The headache of socialism is that the term has been used to cover a wide
range of sins -- including the communist program, which went far beyond
worker participation in ownership, and including a number of failed,
dictatorial attempts to enforce joint ownership by effectively ensuring
that nobody had a stake in anything.

It's extremely noteworthy that all the failures of socialism have involved
attempts to impose it from the top down, by government fiat. The successes
are all bottom up.

(Here's a big clue: you seem to have been working on the misguided
assumption that I'm a statist. I'm not ...)

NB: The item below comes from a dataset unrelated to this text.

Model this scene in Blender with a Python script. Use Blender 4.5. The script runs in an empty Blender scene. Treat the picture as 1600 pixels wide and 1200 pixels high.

It's also noteworthy that stakeholder participation is mostly opposed
only by people who already have an extremely large stake. A curious fact
of human nature is that people define wealth and status in relative
terms. Because the perception of wealth -- if not its fact -- is relative,
people who already have a pile may in some cases feel threatened by
the prospect of other people acquiring their own pile. There's also the
instinct towards collective self-defense, which crops up quite clearly
in rhetoric about the need to keep the uppity workers under control. It
seems fairly clear to me that a well-motivated work force with a stake
in the profits will out-perform a bunch of serfs: which makes it rather
peculiar that conservative interests seem obsessed with forcing liquidity
in the labour market by applying the stick and not the carrot.

> But may whatever Gods you worship help you if you either coddle the
> worker or try to speed him up by becoming a thug.

I dunno about you, Ron, but I am both a worker _and_ a boss -- I'm self-
employed. Funnily enough, I find that having a share in the profits of my
enterprise is a rather potent motivating force. How about you?